Date: 2017-10-28 04:26 pm (UTC)
calimac: (Default)
From: [personal profile] calimac
I'd trust a noted constitutional law professor from Yale and Columbia above Snopes on a legal question.

The niggles raised about McCain were never seriously pursued. A stronger case would be George Romney, Mitt's father, who ran for the Republican nomination in 1968: he'd been born in Mexico of expatriate American parents. But that never became an issue, albeit it might have had he gotten the nomination. But I suspect it wouldn't have been held against him. Even a foreign-born Obama might not have been ruled ineligible by the sense of the constitutional clause. What the provision actually does is keep people like Henry Kissinger and Madeleine Albright out of the line of succession.
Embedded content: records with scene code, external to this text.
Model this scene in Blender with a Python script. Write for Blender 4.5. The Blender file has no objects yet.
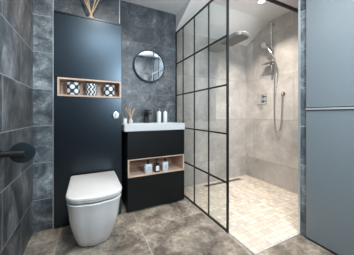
import bpy, bmesh, math, random
from math import sin, cos, pi, radians
from mathutils import Vector, Matrix

C = bpy.context.scene.collection
S = bpy.context.scene
random.seed(7)

# ---------------------------------------------------------------- camera
cam_d = bpy.data.cameras.new('camera')
cam_d.sensor_width = 36.0
cam_d.lens = 36.0 * 184.0 / 354.0
cam_d.shift_y = -13.0 / 354.0
cam_d.clip_start = 0.02
cam = bpy.data.objects.new('camera', cam_d)
C.objects.link(cam)
cam.location = (0, 0, 0.95)
cam.rotation_euler = (radians(90), 0, -math.atan(90 / 184))
S.camera = cam

# ---------------------------------------------------------------- world, exposure
w = bpy.data.worlds.new('world'); S.world = w
w.use_nodes = True
w.node_tree.nodes['Background'].inputs[0].default_value = (0.6, 0.7, 0.8, 1)
w.node_tree.nodes['Background'].inputs[1].default_value = 0.3
S.view_settings.view_transform = 'Standard'
S.view_settings.look = 'None'
S.view_settings.gamma = 1
S.view_settings.use_curve_mapping = False
S.view_settings.exposure = 0.0
ROOM_W = 7.0
DAY_W = 25.0                              # daylight down the roof window
DAY_COL = (0.76, 0.90, 1.0)
REAR_FILL_W = 31.0                              # fill light in the added, unseen rear-wall window
ROOM_COL = (1.0, 0.90, 0.79)
SHOWER_W = 11.5
SHOWER_COL = (1.0, 0.915, 0.82)
SHOWER_SPREAD = 116

# ---------------------------------------------------------------- materials
def new_mat(name):
    m = bpy.data.materials.new(name); m.use_nodes = True
    nt = m.node_tree
    return m, nt, nt.nodes['Principled BSDF']

def plain(name, col, rough=0.5, metal=0.0, noise=0.0, nscale=30.0, spec=0.5, bump=0.0, coat=0.0):
    m, nt, b = new_mat(name)
    b.inputs['Roughness'].default_value = rough
    b.inputs['Metallic'].default_value = metal
    b.inputs['Specular IOR Level'].default_value = spec
    b.inputs['Coat Weight'].default_value = coat
    b.inputs['Base Color'].default_value = (*col, 1)
    if noise or bump:
        tc = nt.nodes.new('ShaderNodeTexCoord')
        n = nt.nodes.new('ShaderNodeTexNoise'); n.inputs['Scale'].default_value = nscale
        n.inputs['Detail'].default_value = 4
        nt.links.new(tc.outputs['Object'], n.inputs['Vector'])
        if noise:
            mx = nt.nodes.new('ShaderNodeMix'); mx.data_type = 'RGBA'
            mx.inputs[6].default_value = (*[c * (1 - noise) for c in col], 1)
            mx.inputs[7].default_value = (*[min(1, c * (1 + noise)) for c in col], 1)
            nt.links.new(n.outputs['Fac'], mx.inputs[0])
            nt.links.new(mx.outputs[2], b.inputs['Base Color'])
        if bump:
            bp = nt.nodes.new('ShaderNodeBump'); bp.inputs['Strength'].default_value = bump
            bp.inputs['Distance'].default_value = 0.01
            nt.links.new(n.outputs['Fac'], bp.inputs['Height'])
            nt.links.new(bp.outputs[0], b.inputs['Normal'])
    return m

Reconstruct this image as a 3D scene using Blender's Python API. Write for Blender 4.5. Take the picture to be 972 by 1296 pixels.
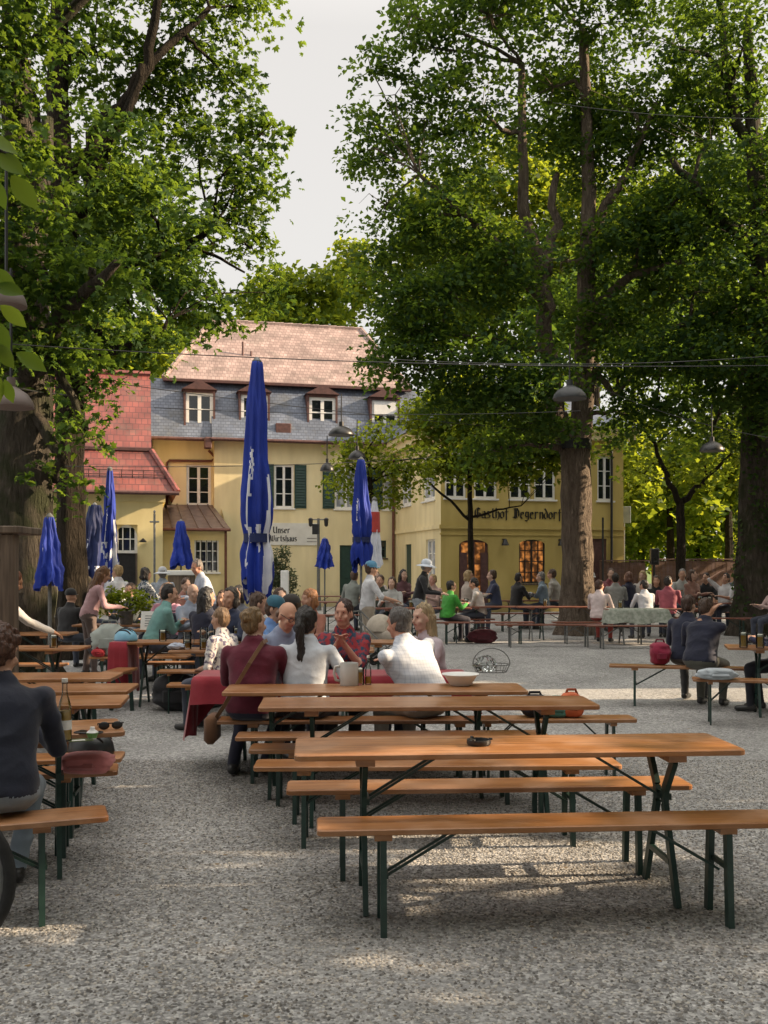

Date: 2017-10-27 04:08 pm (UTC)
calimac: (Default)
From: [personal profile] calimac
I wonder if the cast changing of the Queen will feel like Darrin. He was the husband character in Bewitched, a US 1960s tv comedy about an ordinary suburban housewife who happens to be a witch. The actor cast as Darrin had to quit halfway through the run for health reasons, so they just replaced him. No onscreen explanation, just poof. It felt a lot creepier than any of the witch stuff.

Date: 2017-10-27 06:49 pm (UTC)
drplokta: (Default)
From: [personal profile] drplokta
The opinion poll on Ireland doesn't say what the poll question actually was. So I wonder how many of those 56% support a united Ireland as a province of the UK, like it was before 1922, rather than as an independent republic.